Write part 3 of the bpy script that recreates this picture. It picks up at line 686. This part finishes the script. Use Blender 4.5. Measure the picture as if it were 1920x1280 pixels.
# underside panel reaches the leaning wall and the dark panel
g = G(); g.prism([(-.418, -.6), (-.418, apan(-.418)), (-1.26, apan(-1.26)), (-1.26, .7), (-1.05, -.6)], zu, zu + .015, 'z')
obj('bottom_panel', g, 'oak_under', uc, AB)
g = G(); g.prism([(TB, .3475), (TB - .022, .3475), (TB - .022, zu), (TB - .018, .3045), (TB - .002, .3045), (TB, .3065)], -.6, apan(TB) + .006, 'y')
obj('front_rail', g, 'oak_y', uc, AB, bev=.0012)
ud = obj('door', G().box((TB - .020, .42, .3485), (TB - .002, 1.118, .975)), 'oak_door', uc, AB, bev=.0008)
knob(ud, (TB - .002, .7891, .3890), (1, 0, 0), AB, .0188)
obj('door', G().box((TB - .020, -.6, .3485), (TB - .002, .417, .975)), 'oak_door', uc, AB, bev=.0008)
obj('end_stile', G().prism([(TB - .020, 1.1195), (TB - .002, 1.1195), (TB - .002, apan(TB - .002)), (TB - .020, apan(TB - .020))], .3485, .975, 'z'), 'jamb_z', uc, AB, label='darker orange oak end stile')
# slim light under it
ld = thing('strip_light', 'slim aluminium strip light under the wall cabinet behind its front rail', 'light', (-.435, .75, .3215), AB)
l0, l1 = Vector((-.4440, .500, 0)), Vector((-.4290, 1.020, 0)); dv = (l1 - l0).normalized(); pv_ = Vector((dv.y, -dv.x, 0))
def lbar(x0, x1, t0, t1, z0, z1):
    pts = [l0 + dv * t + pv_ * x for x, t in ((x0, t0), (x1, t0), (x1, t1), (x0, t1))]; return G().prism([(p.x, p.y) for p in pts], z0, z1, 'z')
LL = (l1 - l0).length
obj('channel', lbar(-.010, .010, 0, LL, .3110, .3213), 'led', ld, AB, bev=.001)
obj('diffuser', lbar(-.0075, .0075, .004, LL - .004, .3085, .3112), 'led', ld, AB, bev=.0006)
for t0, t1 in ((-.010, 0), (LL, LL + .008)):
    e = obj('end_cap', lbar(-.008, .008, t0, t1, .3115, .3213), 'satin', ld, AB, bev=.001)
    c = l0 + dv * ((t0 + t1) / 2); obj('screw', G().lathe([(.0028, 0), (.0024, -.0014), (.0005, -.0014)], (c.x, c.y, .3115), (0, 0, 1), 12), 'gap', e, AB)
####
### [TASK TO CARRY OUT]
Print the complete listing again, exactly as it stands.

### [EXERCISE RESPONSE]
Write part 3 of the bpy script that recreates this picture. It picks up at line 686. This part finishes the script. Use Blender 4.5. Measure the picture as if it were 1920x1280 pixels.
# underside panel reaches the leaning wall and the dark panel
g = G(); g.prism([(-.418, -.6), (-.418, apan(-.418)), (-1.26, apan(-1.26)), (-1.26, .7), (-1.05, -.6)], zu, zu + .015, 'z')
obj('bottom_panel', g, 'oak_under', uc, AB)
g = G(); g.prism([(TB, .3475), (TB - .022, .3475), (TB - .022, zu), (TB - .018, .3045), (TB - .002, .3045), (TB, .3065)], -.6, apan(TB) + .006, 'y')
obj('front_rail', g, 'oak_y', uc, AB, bev=.0012)
ud = obj('door', G().box((TB - .020, .42, .3485), (TB - .002, 1.118, .975)), 'oak_door', uc, AB, bev=.0008)
knob(ud, (TB - .002, .7891, .3890), (1, 0, 0), AB, .0188)
obj('door', G().box((TB - .020, -.6, .3485), (TB - .002, .417, .975)), 'oak_door', uc, AB, bev=.0008)
obj('end_stile', G().prism([(TB - .020, 1.1195), (TB - .002, 1.1195), (TB - .002, apan(TB - .002)), (TB - .020, apan(TB - .020))], .3485, .975, 'z'), 'jamb_z', uc, AB, label='darker orange oak end stile')
# slim light under it
ld = thing('strip_light', 'slim aluminium strip light under the wall cabinet behind its front rail', 'light', (-.435, .75, .3215), AB)
l0, l1 = Vector((-.4440, .500, 0)), Vector((-.4290, 1.020, 0)); dv = (l1 - l0).normalized(); pv_ = Vector((dv.y, -dv.x, 0))
def lbar(x0, x1, t0, t1, z0, z1):
    pts = [l0 + dv * t + pv_ * x for x, t in ((x0, t0), (x1, t0), (x1, t1), (x0, t1))]; return G().prism([(p.x, p.y) for p in pts], z0, z1, 'z')
LL = (l1 - l0).length
obj('channel', lbar(-.010, .010, 0, LL, .3110, .3213), 'led', ld, AB, bev=.001)
obj('diffuser', lbar(-.0075, .0075, .004, LL - .004, .3085, .3112), 'led', ld, AB, bev=.0006)
for t0, t1 in ((-.010, 0), (LL, LL + .008)):
    e = obj('end_cap', lbar(-.008, .008, t0, t1, .3115, .3213), 'satin', ld, AB, bev=.001)
    c = l0 + dv * ((t0 + t1) / 2); obj('screw', G().lathe([(.0028, 0), (.0024, -.0014), (.0005, -.0014)], (c.x, c.y, .3115), (0, 0, 1), 12), 'gap', e, AB)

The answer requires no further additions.